Some U.S. Navy ships also carry it, but not just to repel attacking suicide bombers, or whatever. No, the system was sold to the navy for a much gentler application. LRAD can also broadcast speech for up to 300 meters. The navy planned to use LRAD to warn ships to get out of the way. This was needed in places like the crowded coastal waters of the northern Persian Gulf, where the navy patrols. Many small fishing and cargo boats ply these waters, and it's often hard to get the attention of the crews. With LRAD, you just aim it at a member of the crew, and have an interpreter "speak" to the sailor. It was noted that the guy on the receiving end was sometimes terrified, even after he realized it was that large American destroyer that was talking to him. This apparently gave the army guys some ideas, for there were soon rumors in Iraq of a devilish American weapon that makes people believe they are hearing voices in their heads (sometimes claiming to be God). But last year, off Somalia, LRAD was used, cranked up to the pain setting, by a tanker crew to try and defeat a pirate attack. But the pirates simply took the pain, kept on coming, and got aboard the chemical tanker.

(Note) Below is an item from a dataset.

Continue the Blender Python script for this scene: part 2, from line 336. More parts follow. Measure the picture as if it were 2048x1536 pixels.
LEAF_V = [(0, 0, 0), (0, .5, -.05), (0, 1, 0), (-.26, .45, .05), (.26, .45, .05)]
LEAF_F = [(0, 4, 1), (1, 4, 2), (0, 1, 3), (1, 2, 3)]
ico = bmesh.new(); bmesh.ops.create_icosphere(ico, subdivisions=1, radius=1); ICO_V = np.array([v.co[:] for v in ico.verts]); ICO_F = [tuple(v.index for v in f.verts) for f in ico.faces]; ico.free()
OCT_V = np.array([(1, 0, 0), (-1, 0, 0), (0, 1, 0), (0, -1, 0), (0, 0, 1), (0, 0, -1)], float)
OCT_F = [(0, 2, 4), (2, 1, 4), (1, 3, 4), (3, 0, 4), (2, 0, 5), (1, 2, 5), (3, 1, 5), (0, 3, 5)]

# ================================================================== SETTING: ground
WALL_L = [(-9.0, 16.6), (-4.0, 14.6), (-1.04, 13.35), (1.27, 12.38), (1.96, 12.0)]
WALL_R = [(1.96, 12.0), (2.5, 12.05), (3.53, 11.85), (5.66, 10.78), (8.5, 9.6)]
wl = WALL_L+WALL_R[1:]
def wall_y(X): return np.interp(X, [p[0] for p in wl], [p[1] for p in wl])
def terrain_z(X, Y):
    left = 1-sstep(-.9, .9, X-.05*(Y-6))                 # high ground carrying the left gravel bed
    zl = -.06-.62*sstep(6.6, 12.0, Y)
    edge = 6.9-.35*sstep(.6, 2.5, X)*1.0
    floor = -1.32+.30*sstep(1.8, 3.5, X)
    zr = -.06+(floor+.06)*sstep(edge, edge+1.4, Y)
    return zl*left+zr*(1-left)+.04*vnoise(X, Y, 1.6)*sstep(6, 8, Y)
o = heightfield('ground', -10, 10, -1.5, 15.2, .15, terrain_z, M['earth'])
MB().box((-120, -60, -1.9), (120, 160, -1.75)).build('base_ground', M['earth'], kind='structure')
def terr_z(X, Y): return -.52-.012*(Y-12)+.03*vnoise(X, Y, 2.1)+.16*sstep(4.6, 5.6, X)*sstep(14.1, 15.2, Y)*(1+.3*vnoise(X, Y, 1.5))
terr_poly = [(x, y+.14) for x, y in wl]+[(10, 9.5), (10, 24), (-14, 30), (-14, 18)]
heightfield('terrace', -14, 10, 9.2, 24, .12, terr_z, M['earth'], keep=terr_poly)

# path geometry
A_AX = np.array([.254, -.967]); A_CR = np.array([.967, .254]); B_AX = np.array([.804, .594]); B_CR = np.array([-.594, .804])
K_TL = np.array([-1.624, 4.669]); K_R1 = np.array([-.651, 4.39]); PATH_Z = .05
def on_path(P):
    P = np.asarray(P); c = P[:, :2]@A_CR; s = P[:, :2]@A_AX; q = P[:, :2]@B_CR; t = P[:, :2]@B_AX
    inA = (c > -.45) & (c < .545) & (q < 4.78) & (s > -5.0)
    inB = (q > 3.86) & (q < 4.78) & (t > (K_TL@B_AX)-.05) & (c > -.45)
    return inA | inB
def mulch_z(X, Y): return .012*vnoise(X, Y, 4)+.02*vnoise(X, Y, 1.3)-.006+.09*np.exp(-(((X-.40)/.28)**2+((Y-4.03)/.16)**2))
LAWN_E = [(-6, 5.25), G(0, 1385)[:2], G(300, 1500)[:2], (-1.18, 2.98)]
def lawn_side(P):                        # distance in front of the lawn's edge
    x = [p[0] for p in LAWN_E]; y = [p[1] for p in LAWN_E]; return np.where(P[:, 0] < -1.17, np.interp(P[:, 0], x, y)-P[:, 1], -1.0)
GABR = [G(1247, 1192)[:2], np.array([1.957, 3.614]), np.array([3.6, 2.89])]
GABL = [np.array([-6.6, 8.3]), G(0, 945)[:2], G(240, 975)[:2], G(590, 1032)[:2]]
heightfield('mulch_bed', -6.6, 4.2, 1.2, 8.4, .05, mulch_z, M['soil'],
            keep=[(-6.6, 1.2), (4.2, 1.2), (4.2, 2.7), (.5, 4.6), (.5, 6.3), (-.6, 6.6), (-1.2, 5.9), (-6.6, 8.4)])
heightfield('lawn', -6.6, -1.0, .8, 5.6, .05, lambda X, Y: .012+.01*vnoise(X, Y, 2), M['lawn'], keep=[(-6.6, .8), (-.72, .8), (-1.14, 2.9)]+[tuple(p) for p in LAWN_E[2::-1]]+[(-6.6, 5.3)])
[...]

LRAD has been most popular as a communications device. During very loud demonstrations, or events of any sort, LRAD enables the police, or troops, to communicate to key people in the crowd, or simply in the way. While many of those receiving a clearly comprehensible message from a cop, or soldier, they can't see, are alarmed, they also tend to comply. Thus U.S. Army reserve units just bought over a hundred LRAD systems, and even the Chinese National Police have bought 25 LRADs. Thousands of LRADs have been sold to the military, police forces and security firms (who often use LRAD to protect ships from pirate attack.) The device looks like a very thin searchlight, and is moved around and aimed just like you would with a searchlight. It takes little training, and provides instant results. What began as a non-lethal weapon, ended up succeeding as a better way to get the word out.